VICIfast
Glossary

carriers-sip

SIP response code

A SIP response code is a three-digit number a system returns to explain what happened to a call, similar to the status codes used on the web.

A SIP response code is a three-digit number a phone system sends back to say what happened to a call. SIP stands for Session Initiation Protocol, the signaling language behind most modern voice calls. The codes work much like the status numbers you see on the web — a quick, standard way to report success, redirection, a client mistake, or a server failure without writing a sentence.

The codes are grouped by their first digit. The 1xx range means the call is in progress, like 180 Ringing. The 2xx range means success, with 200 OK signaling that the call was answered. The 3xx range means redirection. The 4xx range means a problem on the requesting side, such as 404 Not Found or 486 Busy Here. The 5xx range means a server problem, with sip 503 being a common one. The 6xx range means a global rejection like 603 Decline.

Knowing these ranges makes debugging fast. If your sip calls fail and you grab a sip trace, the response code in the trace tells you immediately whether the fault is your request, the destination being busy, or your carrier having a bad moment.
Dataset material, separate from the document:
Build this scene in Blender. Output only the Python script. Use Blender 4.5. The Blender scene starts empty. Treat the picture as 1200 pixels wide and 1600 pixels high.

A wave of 503s usually points to congestion or an overloaded server rather than anything wrong with your specific call.

Keep in mind the response code is about signaling, while the reason the channel actually closed is reported separately as a hangup cause. The two usually agree, but when they differ it is a strong hint about where the problem lives. Learning to read response codes is one of the most useful skills for anyone running a dialer against real carriers.